TASK TO COMPLETE:
Beginning with the first line, set down every line through the one containing "return m, nt, bs", exactly as it appears, but not the pictures.

==== MATERIAL FOR THIS TASK ====

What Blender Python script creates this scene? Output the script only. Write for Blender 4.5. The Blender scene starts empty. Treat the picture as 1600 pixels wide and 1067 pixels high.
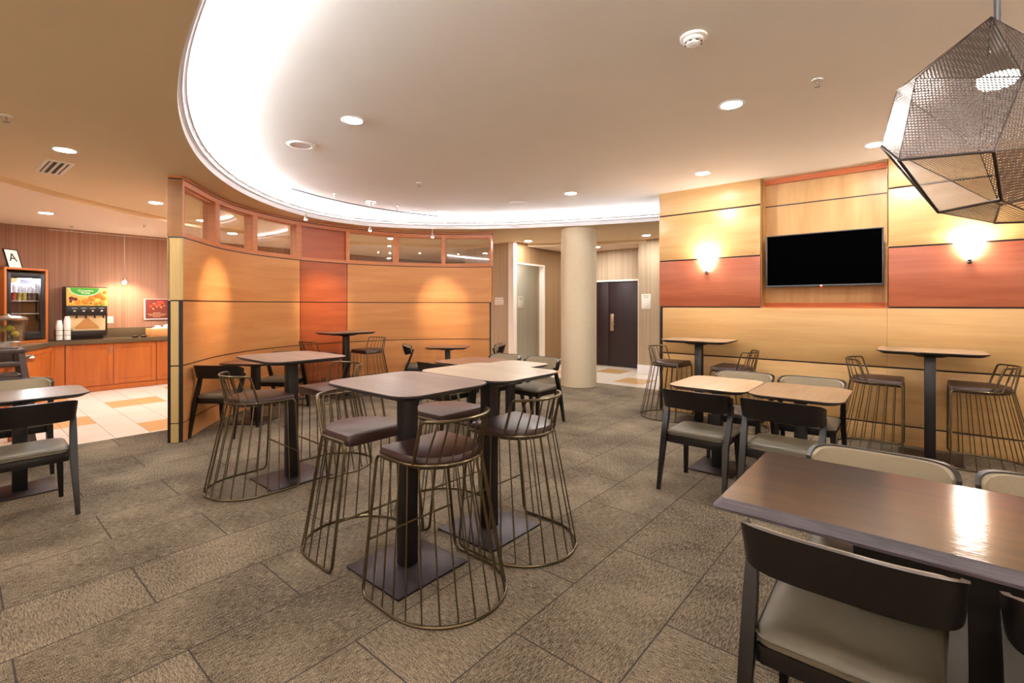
import bpy, bmesh, math, random
import numpy as np
from mathutils import Vector, Matrix
random.seed(7)
PI = math.pi
SC = bpy.context.scene
COL = SC.collection

# ------------------------------------------------------------------ camera, world, exposure
cam_d = bpy.data.cameras.new('camera')
cam = bpy.data.objects.new('camera', cam_d); COL.objects.link(cam)
cam.location = (0, 0, 1.482)
cam.rotation_euler = (PI/2, 0, math.radians(40.3))
cam_d.sensor_width = 36.0
cam_d.lens = 745.0/1600.0*36.0
cam_d.shift_y = -(533.5-476.6)/1600.0
cam_d.clip_start = 0.05
SC.camera = cam
w = bpy.data.worlds.new('world'); SC.world = w; w.use_nodes = True
w.node_tree.nodes['Background'].inputs[0].default_value = (0.02, 0.018, 0.015, 1)
SC.view_settings.view_transform = 'Standard'
SC.view_settings.look = 'None'
SC.view_settings.gamma = 1.0
SC.view_settings.use_curve_mapping = False
SC.view_settings.exposure = 1.15
SC.cycles.max_bounces = 10
SC.cycles.diffuse_bounces = 5
SC.cycles.transparent_max_bounces = 24
SC.cycles.sample_clamp_indirect = 6.0
SC.cycles.caustics_reflective = False
SC.cycles.caustics_refractive = False
# light levels, one place
L_COVE = 200.0
L_DOWN = 230.0
L_SCONCE = 27.0
L_BULB = 260.0
L_FRIDGE = 220.0
W_SPOT = 75.0
COOL = (0.93, 0.95, 1.0); WARM = (1.0, 0.86, 0.68); HALO = (1.0, 0.74, 0.5)

# ------------------------------------------------------------------ materials
def lin(r, g, b):
    f = lambda c: ((c/255.0+0.055)/1.055)**2.4 if c > 10 else c/255.0/12.92
    return (f(r), f(g), f(b), 1.0)

def new_mat(name):
    m = bpy.data.materials.new(name); m.use_nodes = True
    nt = m.node_tree; bs = nt.nodes['Principled BSDF']
    return m, nt, bs

def node(nt, t, **kw):
    n = nt.nodes.new(t)
    for k, v in kw.items():
        if k == 'inp':
            for i, val in v.items(): n.inputs[i].default_value = val
        else: setattr(n, k, v)
    return n

def plain(name, col, rough=0.5, metal=0.0, spec=0.5, noise=0.0, scale=40, bump=0.0):
    m, nt, bs = new_mat(name)
    bs.inputs['Base Color'].default_value = col
    bs.inputs['Roughness'].default_value = rough
    bs.inputs['Metallic'].default_value = metal
    bs.inputs['Specular IOR Level'].default_value = spec
    if noise or bump:
        tc = node(nt, 'ShaderNodeTexCoord')
        nz = node(nt, 'ShaderNodeTexNoise', inp={'Scale': scale, 'Detail': 4})
        nt.links.new(tc.outputs['Object'], nz.inputs['Vector'])
        if noise:
            mx = node(nt, 'ShaderNodeMix', data_type='RGBA')
            mx.inputs[6].default_value = tuple(c*(1-noise) for c in col[:3])+(1,)
            mx.inputs[7].default_value = tuple(min(1, c*(1+noise)) for c in col[:3])+(1,)
            nt.links.new(nz.outputs['Fac'], mx.inputs[0])
            nt.links.new(mx.outputs[2], bs.inputs['Base Color'])
        if bump:
            bp = node(nt, 'ShaderNodeBump', inp={'Strength': bump, 'Distance': 0.01})
            nt.links.new(nz.outputs['Fac'], bp.inputs['Height'])
            nt.links.new(bp.outputs['Normal'], bs.inputs['Normal'])
    return m

def emit(name, col, strength):
    m, nt, bs = new_mat(name)
    nt.nodes.remove(bs)
    e = node(nt, 'ShaderNodeEmission', inp={'Color': tuple(col[:3])+(1,), 'Strength': strength})
    nt.links.new(e.outputs[0], nt.nodes['Material Output'].inputs[0])
    return m

def wood(name, c1, c2, along='X', rough=0.4, spec=0.5, fine=1.0, uv=False, coat=0.0, bump=0.05):
    """wood veneer: long soft figure plus fine grain, stretched along one axis"""
    m, nt, bs = new_mat(name)
    tc = node(nt, 'ShaderNodeTexCoord')
    st = {'X': (0.7, 7, 7), 'Y': (7, 0.7, 7), 'Z': (7, 7, 0.7)}[along]
    mp = node(nt, 'ShaderNodeMapping'); mp.inputs['Scale'].default_value = tuple(s*fine for s in st)
    nt.links.new(tc.outputs['UV' if uv else 'Object'], mp.inputs['Vector'])
    n1 = node(nt, 'ShaderNodeTexNoise', inp={'Scale': 1.0, 'Detail': 5, 'Roughness': 0.55, 'Distortion': 0.6})
    nt.links.new(mp.outputs[0], n1.inputs['Vector'])
    mp2 = node(nt, 'ShaderNodeMapping'); mp2.inputs['Scale'].default_value = tuple((s*9 if s > 1 else s*3)*fine for s in st)
    nt.links.new(tc.outputs['UV' if uv else 'Object'], mp2.inputs['Vector'])
    n2 = node(nt, 'ShaderNodeTexNoise', inp={'Scale': 1.0, 'Detail': 3, 'Roughness': 0.6})
    nt.links.new(mp2.outputs[0], n2.inputs['Vector'])
    ad = node(nt, 'ShaderNodeMath', operation='MULTIPLY_ADD', inp={1: 0.45})
    nt.links.new(n2.outputs['Fac'], ad.inputs[0]); nt.links.new(n1.outputs['Fac'], ad.inputs[2])
    rp = node(nt, 'ShaderNodeMapRange', inp={1: 0.5, 2: 0.95})
    nt.links.new(ad.outputs[0], rp.inputs[0])
    mx = node(nt, 'ShaderNodeMix', data_type='RGBA'); mx.inputs[6].default_value = c1; mx.inputs[7].default_value = c2
    nt.links.new(rp.outputs[0], mx.inputs[0]); nt.links.new(mx.outputs[2], bs.inputs['Base Color'])
    bs.inputs['Roughness'].default_value = rough
    bs.inputs['Specular IOR Level'].default_value = spec
    bs.inputs['Coat Weight'].default_value = coat
    bs.inputs['Coat Roughness'].default_value = 0.09
    if bump:
        bp = node(nt, 'ShaderNodeBump', inp={'Strength': bump, 'Distance': 0.004})
        nt.links.new(n2.outputs['Fac'], bp.inputs['Height']); nt.links.new(bp.outputs[0], bs.inputs['Normal'])
        if coat: nt.links.new(bp.outputs[0], bs.inputs['Coat Normal'])
    return m

def stripes(name, c1, c2, freq=60, rough=0.8, spec=0.3):
    """wallpaper with fine uneven vertical stripes"""
    m, nt, bs = new_mat(name)
    tc = node(nt, 'ShaderNodeTexCoord')
    mp = node(nt, 'ShaderNodeMapping'); mp.inputs['Scale'].default_value = (freq, freq, 0.25)
    nt.links.new(tc.outputs['Object'], mp.inputs['Vector'])
    n1 = node(nt, 'ShaderNodeTexNoise', inp={'Scale': 1.0, 'Detail': 2, 'Roughness': 0.7})
    nt.links.new(mp.outputs[0], n1.inputs['Vector'])
    rp = node(nt, 'ShaderNodeMapRange', inp={1: 0.3, 2: 0.7}); nt.links.new(n1.outputs['Fac'], rp.inputs[0])
    mx = node(nt, 'ShaderNodeMix', data_type='RGBA'); mx.inputs[6].default_value = c1; mx.inputs[7].default_value = c2
    nt.links.new(rp.outputs[0], mx.inputs[0]); nt.links.new(mx.outputs[2], bs.inputs['Base Color'])
    bs.inputs['Roughness'].default_value = rough; bs.inputs['Specular IOR Level'].default_value = spec
    return m

def math_n(nt, op, a, b=None, c=None):
    n = node(nt, 'ShaderNodeMath', operation=op)
    for i, v in enumerate((a, b, c)):
        if v is None: continue
        if isinstance(v, (int, float)): n.inputs[i].default_value = v
        else: nt.links.new(v, n.inputs[i])
    return n.outputs[0]

def carpet_mat():
    m, nt, bs = new_mat('carpet_planks')
    tc = node(nt, 'ShaderNodeTexCoord'); sx = node(nt, 'ShaderNodeSeparateXYZ')
    nt.links.new(tc.outputs['Object'], sx.inputs[0])
    X, Y = sx.outputs[0], sx.outputs[1]
    u = math_n(nt, 'ADD', Y, -0.664+0.495); v = math_n(nt, 'ADD', X, 4.388)
    cb = node(nt, 'ShaderNodeCombineXYZ'); nt.links.new(u, cb.inputs[0]); nt.links.new(v, cb.inputs[1])
    br = node(nt, 'ShaderNodeTexBrick', offset=0.5, offset_frequency=2, squash=1.0)
    br.inputs['Color1'].default_value = (0, 0, 0, 1); br.inputs['Color2'].default_value = (1, 1, 1, 1)
    br.inputs['Mortar'].default_value = (0.5, 0.5, 0.5, 1)
    br.inputs['Scale'].default_value = 1.0; br.inputs['Mortar Size'].default_value = 0.0045
    br.inputs['Mortar Smooth'].default_value = 0.3
    br.inputs['Brick Width'].default_value = 0.99; br.inputs['Row Height'].default_value = 0.5
    nt.links.new(cb.outputs[0], br.inputs['Vector'])
    def streak(sx_, sy_, detail=4):
        mp = node(nt, 'ShaderNodeMapping'); mp.inputs['Scale'].default_value = (sx_, sy_, 1)
        nt.links.new(tc.outputs['Object'], mp.inputs['Vector'])
        n = node(nt, 'ShaderNodeTexNoise', inp={'Scale': 1.0, 'Detail': detail, 'Roughness': 0.65})
        nt.links.new(mp.outputs[0], n.inputs['Vector']); return n.outputs['Fac']
    s1 = streak(150, 26); s2 = streak(26, 150)
    sel = math_n(nt, 'GREATER_THAN', br.outputs['Color'], 0.5)
    mixs = node(nt, 'ShaderNodeMix', data_type='FLOAT')
    nt.links.new(sel, mixs.inputs[0]); nt.links.new(s1, mixs.inputs[2]); nt.links.new(s2, mixs.inputs[3])
    sp = streak(210, 210, 2)
    big = streak(1.6, 1.6, 2)
    t = math_n(nt, 'MULTIPLY_ADD', sp, 1.05, math_n(nt, 'MULTIPLY', mixs.outputs[0], 0.75))
    t = math_n(nt, 'MULTIPLY_ADD', big, 0.35, t)
    t = math_n(nt, 'MULTIPLY_ADD', br.outputs['Color'], 0.05, t)
    rp = node(nt, 'ShaderNodeMapRange', inp={1: 0.95, 2: 1.42}); nt.links.new(t, rp.inputs[0])
    mx = node(nt, 'ShaderNodeMix', data_type='RGBA')
    mx.inputs[6].default_value = CARPET_D; mx.inputs[7].default_value = CARPET_L
    nt.links.new(rp.outputs[0], mx.inputs[0])
    mo = node(nt, 'ShaderNodeMix', data_type='RGBA'); mo.inputs[7].default_value = (0.035, 0.028, 0.026, 1)
    nt.links.new(math_n(nt, 'MULTIPLY', br.outputs['Fac'], 0.85), mo.inputs[0]); nt.links.new(mx.outputs[2], mo.inputs[6])
    nt.links.new(mo.outputs[2], bs.inputs['Base Color'])
    bs.inputs['Roughness'].default_value = 0.95; bs.inputs['Specular IOR Level'].default_value = 0.1
    bp = node(nt, 'ShaderNodeBump', inp={'Strength': 0.5, 'Distance': 0.006})
    nt.links.new(sp, bp.inputs['Height']); nt.links.new(bp.outputs[0], bs.inputs['Normal'])
    return m

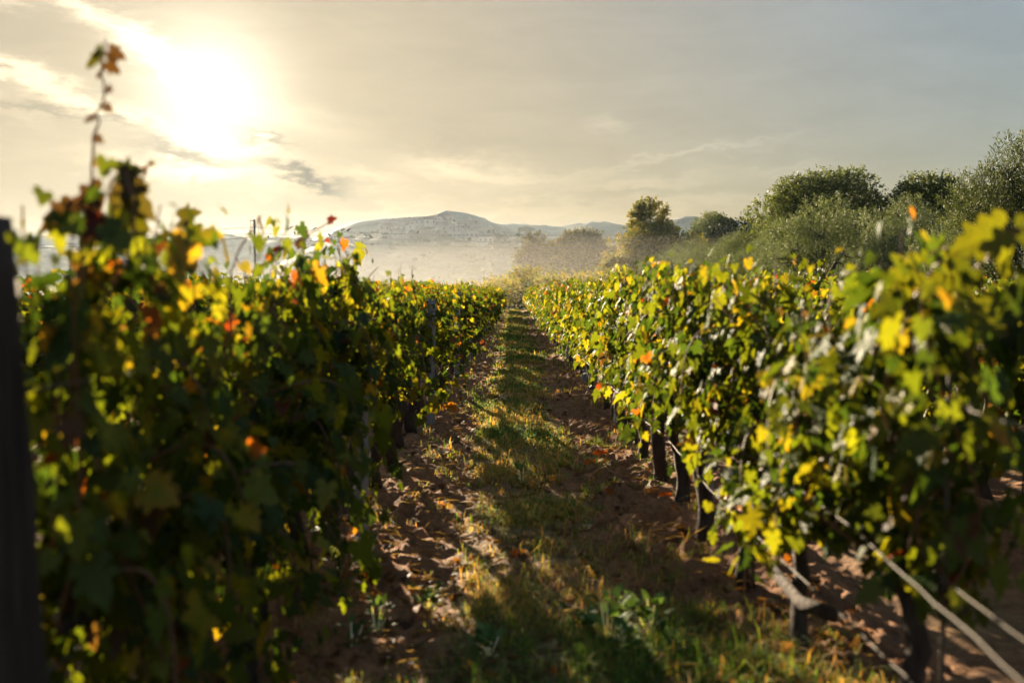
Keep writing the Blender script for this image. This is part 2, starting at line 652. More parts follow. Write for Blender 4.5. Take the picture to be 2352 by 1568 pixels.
def build_ground():
    xr = [*np.arange(-1.5, 1.75, 0.026)]
    right = grow(1.75, 1500, 0.045, 1.075)
    left = [-v for v in grow(1.5, 1500, 0.045, 1.075)][::-1]
    xs = np.array(left[:-1] + xr + right)
    ys = np.array([-v for v in grow(0.0, 100, 0.25, 1.25)][::-1] + list(np.arange(0.25, 3.2, 0.16)) + list(np.arange(3.2, 14.0, 0.03)) + grow(14.0, 1560, 0.04, 1.017))
    X, Y = np.meshgrid(xs, ys)
    Z = ground_h(X, Y)
    far = np.clip((Y - 250) / 500, 0, 1)
    Z = Z + far * (fbm(X / 90, Y / 90, 3, 3) - 0.3) * 5
    V = np.stack([X, Y, Z], -1).reshape(-1, 3)
    ny, nx = X.shape
    i = np.arange(ny * nx).reshape(ny, nx)
    F = np.stack([i[:-1, :-1], i[:-1, 1:], i[1:, 1:], i[1:, :-1]], -1).reshape(-1, 4)
    x, y = V[:, 0], V[:, 1]
    u = np.abs(np.mod(x - ROW_L + 1.08, 2.16) - 1.08)
    gr = np.clip((u - 0.55) / 0.3, 0, 1) * np.clip(fbm(x * 1.5, y * 0.8, 33, 3) * 2.2 - 0.55, 0, 1)
    soil = np.array([0.30, 0.148, 0.070])
    dry = np.array([0.23, 0.165, 0.08])
    field = np.array([0.115, 0.120, 0.045])
    stub = np.array([0.15, 0.14, 0.065])
    C = soil + (dry - soil) * gr[:, None]
    out = np.clip(np.maximum((y - 74) / 6, (np.abs(x) - 13) / 2), 0, 1)[:, None]
    patch = np.clip(fbm(x / 60, y / 45, 71, 2) * 3 - 1.0, 0, 1)[:, None]
    C = C * (1 - out) + (field * (1 - patch) + stub * patch) * out
    g = MB().add(V, F, C).build('ground', M_GROUND)
    tag(g, 'reddish brown tilled vineyard soil with a worn grassy strip between the rows', 'ground', kind='structure')


build_ground()

# ------------------------------------------------------------------ hills


def poly(pts, D):
    p = np.array([px(a, b, D) for a, b in pts])
    return p[:, 0], p[:, 2]


def build_hill(pts, D, front, back, label, seed, bump=3.0, dx=3.0, dy=5.0, tint=1.0):
    hx, hz = poly(pts, D)
    xs = np.arange(hx[0], hx[-1] + dx, dx)
    ys = np.concatenate([np.arange(-front, 0, dy), np.arange(0, back + dy, dy * 1.8)])
    X, Y = np.meshgrid(xs, ys)
    H = np.interp(X, hx, hz)
    # soften the polyline
    k = np.hanning(13)
    k /= k.sum()
    H = np.apply_along_axis(lambda r: np.convolve(np.pad(r, 6, mode='edge'), k, 'valid'), 1, H)
    t = np.where(Y < 0, -Y / front, Y / back)
    prof = np.where(Y < 0, 0.5 + 0.5 * np.cos(np.pi * np.clip(t, 0, 1) ** 0.9), 1 - t ** 2)
    gully = (fbm(X / 70, Y / 60, seed, 4) - 0.5) * np.clip(t * 3, 0, 1) * 0.5
    Z = H * np.clip(prof + gully * prof, 0, 1.05)
    tree = np.maximum(fbm(X / 7.0, Y / 7.0, seed + 9, 3, 0.6) - 0.42, 0) * bump * 2.2
    wood = np.clip(fbm(X / 55, Y / 45, seed + 4, 3) * 4 - 1.2, 0, 1)
    wood = np.maximum(wood, np.clip(prof * 3 - 1.6, 0, 1))
    Z = Z + tree * wood * np.clip(H / 8, 0, 1) - 1.2
    V = np.stack([X, Y + D, Z], -1).reshape(-1, 3)
    ny, nx = X.shape
    i = np.arange(ny * nx).reshape(ny, nx)
    F = np.stack([i[:-1, :-1], i[:-1, 1:], i[1:, 1:], i[1:, :-1]], -1).reshape(-1, 4)
    C = (np.array([0.048, 0.063, 0.036]) * (1 - wood[..., None]) + np.array([0.038, 0.056, 0.030]) * wood[..., None]) * tint
    C = C * (0.88 + 0.24 * fbm(X / 12, Y / 12, seed + 2, 2))[..., None]
    o = MB().add(V, F, C.reshape(-1, 3)).build('hill', M_FOREST)
    tag(o, label, 'hill', kind='structure')
    return lambda x, y: 0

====

EXERCISE OUTPUT:
What Blender Python script creates this scene? Output the script only. Write for Blender 4.5. The Blender scene starts empty. Treat the picture as 1600 pixels wide and 1067 pixels high.
import bpy, bmesh, math, random
import numpy as np
from mathutils import Vector, Matrix
random.seed(7)
PI = math.pi
SC = bpy.context.scene
COL = SC.collection

# ------------------------------------------------------------------ camera, world, exposure
cam_d = bpy.data.cameras.new('camera')
cam = bpy.data.objects.new('camera', cam_d); COL.objects.link(cam)
cam.location = (0, 0, 1.482)
cam.rotation_euler = (PI/2, 0, math.radians(40.3))
cam_d.sensor_width = 36.0
cam_d.lens = 745.0/1600.0*36.0
cam_d.shift_y = -(533.5-476.6)/1600.0
cam_d.clip_start = 0.05
SC.camera = cam
w = bpy.data.worlds.new('world'); SC.world = w; w.use_nodes = True
w.node_tree.nodes['Background'].inputs[0].default_value = (0.02, 0.018, 0.015, 1)
SC.view_settings.view_transform = 'Standard'
SC.view_settings.look = 'None'
SC.view_settings.gamma = 1.0
SC.view_settings.use_curve_mapping = False
SC.view_settings.exposure = 1.15
SC.cycles.max_bounces = 10
SC.cycles.diffuse_bounces = 5
SC.cycles.transparent_max_bounces = 24
SC.cycles.sample_clamp_indirect = 6.0
SC.cycles.caustics_reflective = False
SC.cycles.caustics_refractive = False
# light levels, one place
L_COVE = 200.0
L_DOWN = 230.0
L_SCONCE = 27.0
L_BULB = 260.0
L_FRIDGE = 220.0
W_SPOT = 75.0
COOL = (0.93, 0.95, 1.0); WARM = (1.0, 0.86, 0.68); HALO = (1.0, 0.74, 0.5)

# ------------------------------------------------------------------ materials
def lin(r, g, b):
    f = lambda c: ((c/255.0+0.055)/1.055)**2.4 if c > 10 else c/255.0/12.92
    return (f(r), f(g), f(b), 1.0)

def new_mat(name):
    m = bpy.data.materials.new(name); m.use_nodes = True
    nt = m.node_tree; bs = nt.nodes['Principled BSDF']
    return m, nt, bs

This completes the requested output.